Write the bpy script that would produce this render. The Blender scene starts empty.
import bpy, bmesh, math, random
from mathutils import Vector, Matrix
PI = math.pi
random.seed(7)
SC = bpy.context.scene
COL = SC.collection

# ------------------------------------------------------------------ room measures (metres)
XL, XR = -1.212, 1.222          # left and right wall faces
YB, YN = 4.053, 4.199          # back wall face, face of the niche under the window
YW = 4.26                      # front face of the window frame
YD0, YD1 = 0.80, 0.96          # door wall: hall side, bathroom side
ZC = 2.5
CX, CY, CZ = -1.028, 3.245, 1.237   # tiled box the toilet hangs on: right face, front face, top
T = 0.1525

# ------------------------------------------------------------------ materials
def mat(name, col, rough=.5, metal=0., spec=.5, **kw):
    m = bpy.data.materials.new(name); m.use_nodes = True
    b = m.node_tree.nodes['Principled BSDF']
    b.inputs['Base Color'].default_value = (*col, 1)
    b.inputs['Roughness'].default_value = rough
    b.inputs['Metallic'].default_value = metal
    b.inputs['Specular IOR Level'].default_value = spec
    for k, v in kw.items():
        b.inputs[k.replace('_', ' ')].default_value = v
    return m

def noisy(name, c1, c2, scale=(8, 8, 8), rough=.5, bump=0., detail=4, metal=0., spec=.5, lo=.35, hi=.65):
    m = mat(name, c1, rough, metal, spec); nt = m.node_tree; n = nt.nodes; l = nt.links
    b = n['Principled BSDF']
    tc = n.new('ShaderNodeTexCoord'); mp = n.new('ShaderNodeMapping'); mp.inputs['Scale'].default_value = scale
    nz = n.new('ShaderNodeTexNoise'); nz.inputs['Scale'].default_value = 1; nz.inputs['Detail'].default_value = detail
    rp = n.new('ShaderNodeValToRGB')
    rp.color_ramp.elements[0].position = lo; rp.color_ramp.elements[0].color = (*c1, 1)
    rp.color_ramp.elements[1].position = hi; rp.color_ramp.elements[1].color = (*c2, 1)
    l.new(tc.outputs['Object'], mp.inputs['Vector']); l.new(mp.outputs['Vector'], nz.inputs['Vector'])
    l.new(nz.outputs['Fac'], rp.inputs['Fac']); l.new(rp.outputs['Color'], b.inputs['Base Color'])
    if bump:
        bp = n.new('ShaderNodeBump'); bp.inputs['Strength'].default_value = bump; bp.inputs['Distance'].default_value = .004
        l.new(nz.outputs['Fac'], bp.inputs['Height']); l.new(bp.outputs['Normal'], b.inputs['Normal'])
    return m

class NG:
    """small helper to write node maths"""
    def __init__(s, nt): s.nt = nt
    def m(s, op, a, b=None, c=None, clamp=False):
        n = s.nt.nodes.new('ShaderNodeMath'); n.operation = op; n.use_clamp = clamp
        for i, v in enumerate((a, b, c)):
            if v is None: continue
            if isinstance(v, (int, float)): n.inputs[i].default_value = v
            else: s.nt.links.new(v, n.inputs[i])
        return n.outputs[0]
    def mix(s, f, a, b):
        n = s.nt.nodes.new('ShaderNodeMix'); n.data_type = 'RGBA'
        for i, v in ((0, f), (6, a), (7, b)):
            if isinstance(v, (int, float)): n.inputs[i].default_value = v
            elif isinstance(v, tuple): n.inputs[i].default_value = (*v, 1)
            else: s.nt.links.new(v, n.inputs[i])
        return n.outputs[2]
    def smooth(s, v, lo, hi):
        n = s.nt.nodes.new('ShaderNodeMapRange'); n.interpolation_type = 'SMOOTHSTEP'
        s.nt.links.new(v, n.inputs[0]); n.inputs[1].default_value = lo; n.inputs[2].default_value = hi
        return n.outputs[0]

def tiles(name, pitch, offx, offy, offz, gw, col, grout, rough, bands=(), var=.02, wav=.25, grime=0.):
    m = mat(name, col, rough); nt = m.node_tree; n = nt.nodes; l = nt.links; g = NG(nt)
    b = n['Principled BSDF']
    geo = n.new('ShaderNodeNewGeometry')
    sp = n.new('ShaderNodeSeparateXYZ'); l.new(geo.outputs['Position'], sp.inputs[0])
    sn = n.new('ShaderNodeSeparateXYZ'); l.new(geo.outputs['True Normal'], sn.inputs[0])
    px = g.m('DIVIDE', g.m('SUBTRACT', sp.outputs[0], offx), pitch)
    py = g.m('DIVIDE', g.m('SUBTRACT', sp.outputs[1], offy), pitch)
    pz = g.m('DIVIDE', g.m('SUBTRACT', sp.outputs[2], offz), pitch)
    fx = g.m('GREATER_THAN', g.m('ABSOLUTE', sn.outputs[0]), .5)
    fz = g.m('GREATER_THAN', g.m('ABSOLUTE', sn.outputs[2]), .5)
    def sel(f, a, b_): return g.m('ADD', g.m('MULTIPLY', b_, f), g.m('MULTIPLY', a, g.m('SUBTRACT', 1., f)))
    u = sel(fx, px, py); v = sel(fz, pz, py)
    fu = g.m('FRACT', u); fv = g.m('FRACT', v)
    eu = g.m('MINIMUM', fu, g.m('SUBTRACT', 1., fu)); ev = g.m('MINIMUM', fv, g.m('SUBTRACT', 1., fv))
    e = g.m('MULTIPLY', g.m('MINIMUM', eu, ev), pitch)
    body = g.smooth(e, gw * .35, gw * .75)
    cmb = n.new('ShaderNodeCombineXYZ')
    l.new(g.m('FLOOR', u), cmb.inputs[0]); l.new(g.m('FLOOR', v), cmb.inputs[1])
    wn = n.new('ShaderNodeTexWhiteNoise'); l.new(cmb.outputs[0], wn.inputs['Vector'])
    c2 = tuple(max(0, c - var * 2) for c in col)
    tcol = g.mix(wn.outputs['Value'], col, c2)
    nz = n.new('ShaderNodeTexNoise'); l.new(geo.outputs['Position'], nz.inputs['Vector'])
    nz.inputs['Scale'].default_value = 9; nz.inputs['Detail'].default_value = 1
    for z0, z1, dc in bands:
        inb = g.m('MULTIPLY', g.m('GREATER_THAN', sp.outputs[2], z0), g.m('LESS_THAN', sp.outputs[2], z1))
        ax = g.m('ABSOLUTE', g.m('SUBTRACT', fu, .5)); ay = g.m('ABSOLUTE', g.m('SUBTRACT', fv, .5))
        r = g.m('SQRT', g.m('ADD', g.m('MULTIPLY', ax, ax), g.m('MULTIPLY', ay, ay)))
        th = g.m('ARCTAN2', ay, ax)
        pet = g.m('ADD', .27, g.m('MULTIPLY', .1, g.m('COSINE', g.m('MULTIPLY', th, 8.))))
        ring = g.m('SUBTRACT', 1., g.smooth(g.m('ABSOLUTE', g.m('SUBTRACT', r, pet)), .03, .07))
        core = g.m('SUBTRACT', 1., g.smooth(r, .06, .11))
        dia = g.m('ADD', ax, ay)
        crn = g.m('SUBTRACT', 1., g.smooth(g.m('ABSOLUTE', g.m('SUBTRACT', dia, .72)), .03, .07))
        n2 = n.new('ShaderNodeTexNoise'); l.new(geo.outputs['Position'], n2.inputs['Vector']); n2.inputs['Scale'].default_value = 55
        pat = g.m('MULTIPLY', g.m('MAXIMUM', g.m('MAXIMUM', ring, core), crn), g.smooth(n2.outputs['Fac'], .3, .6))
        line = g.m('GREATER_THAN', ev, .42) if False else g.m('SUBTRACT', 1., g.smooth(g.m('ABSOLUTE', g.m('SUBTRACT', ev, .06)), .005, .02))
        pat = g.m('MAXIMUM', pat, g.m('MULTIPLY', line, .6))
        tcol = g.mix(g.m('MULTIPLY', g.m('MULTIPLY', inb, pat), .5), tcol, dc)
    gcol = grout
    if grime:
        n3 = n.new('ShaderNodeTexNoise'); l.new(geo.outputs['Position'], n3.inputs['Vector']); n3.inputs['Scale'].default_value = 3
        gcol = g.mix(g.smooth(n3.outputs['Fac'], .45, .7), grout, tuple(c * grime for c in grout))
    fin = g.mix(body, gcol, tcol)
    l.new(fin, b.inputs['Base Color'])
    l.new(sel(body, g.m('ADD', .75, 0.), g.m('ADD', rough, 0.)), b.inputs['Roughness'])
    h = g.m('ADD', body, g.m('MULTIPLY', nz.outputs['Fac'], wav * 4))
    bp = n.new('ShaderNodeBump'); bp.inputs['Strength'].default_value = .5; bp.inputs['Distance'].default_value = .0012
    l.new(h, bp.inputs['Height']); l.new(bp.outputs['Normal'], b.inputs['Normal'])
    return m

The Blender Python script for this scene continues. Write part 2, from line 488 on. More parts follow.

- [What you should do]
Report how many lines in the entries hold the string "scene". Nothing but the number is wanted.

- [Response to this task]
3